Treasury Secretary Tim Geithner should shutter the Troubled Assets Relief Program (TARP) in the next three months and get the U.S. government out of the business of running banks and industrial companies, argues Sen. John Thune (R-SD).
Writing in The Wall Street Journal, Sen. Thune, a leading voice on financial regulation in the Congress, noted that the Treasury secretary has the power under the law to “either allow the program to expire at the end of this year or extend it into next fall.”
Sen. Thune prefers the latter option as an “exit strategy” for the government.
“Ending TARP this year is a vital first step to getting the federal government out of these expensive and risky entanglements in private industry,” writes Thune.

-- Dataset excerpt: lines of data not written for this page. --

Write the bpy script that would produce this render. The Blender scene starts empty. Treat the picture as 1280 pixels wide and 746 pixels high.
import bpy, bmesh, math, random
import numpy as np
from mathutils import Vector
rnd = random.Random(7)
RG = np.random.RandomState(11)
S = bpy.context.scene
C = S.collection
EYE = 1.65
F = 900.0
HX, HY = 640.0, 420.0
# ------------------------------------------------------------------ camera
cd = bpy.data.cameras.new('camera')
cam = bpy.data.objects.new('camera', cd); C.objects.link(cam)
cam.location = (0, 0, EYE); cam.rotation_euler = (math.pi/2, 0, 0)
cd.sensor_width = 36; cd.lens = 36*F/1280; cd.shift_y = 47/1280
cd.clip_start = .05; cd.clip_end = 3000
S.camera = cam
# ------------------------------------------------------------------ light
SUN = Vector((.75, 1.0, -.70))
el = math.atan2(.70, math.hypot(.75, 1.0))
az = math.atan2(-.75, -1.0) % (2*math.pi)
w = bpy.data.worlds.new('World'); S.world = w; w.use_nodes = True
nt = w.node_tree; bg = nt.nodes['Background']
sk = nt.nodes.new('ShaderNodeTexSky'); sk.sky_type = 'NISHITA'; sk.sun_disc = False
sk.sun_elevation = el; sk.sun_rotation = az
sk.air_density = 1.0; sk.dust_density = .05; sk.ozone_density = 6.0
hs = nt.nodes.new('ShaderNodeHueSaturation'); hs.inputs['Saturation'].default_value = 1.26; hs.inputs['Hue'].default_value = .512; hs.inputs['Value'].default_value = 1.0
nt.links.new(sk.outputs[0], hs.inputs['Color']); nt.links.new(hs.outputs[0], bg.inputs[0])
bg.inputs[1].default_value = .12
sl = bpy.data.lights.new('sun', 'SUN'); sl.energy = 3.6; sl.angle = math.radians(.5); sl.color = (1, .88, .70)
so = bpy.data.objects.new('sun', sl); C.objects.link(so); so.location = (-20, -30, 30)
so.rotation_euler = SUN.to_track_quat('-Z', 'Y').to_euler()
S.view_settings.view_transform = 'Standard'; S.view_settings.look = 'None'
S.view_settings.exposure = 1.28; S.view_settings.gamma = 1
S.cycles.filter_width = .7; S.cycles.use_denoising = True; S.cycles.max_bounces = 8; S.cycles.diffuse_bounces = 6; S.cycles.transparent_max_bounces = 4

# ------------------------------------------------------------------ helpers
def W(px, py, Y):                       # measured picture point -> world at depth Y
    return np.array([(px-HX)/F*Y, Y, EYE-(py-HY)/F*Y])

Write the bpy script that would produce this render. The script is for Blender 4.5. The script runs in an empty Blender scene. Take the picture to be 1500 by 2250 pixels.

“Shutting down TARP would also ensure we don't risk losing more taxpayer dollars.”
The most recent report by the TARP Congressional Oversight Panel determined that nearly $330 billion of the $700 billion limit is currently unused.
Letting TARP end this year and cancelling that remaining $330 billion “would remove the inevitable temptation to spend it,” writes Thune.
“With a budget shortfall expected to hit a record $1.6 trillion this year and a staggering $9 trillion over the next 10 years, we should be looking for every possible way to reduce the risk we are taking on behalf of taxpayers,” the Senator notes.
Others agree that continuing TARP is risky, and note that the TARP program does not have a lot of authority.
The Treasury Department “lost credibility” when it claimed its first capital injections from the $700 billion financial rescue were for healthy banks, the inspector general for the Troubled Asset Relief Program, Neil Barofsky, said in an interview with Bloomberg TV.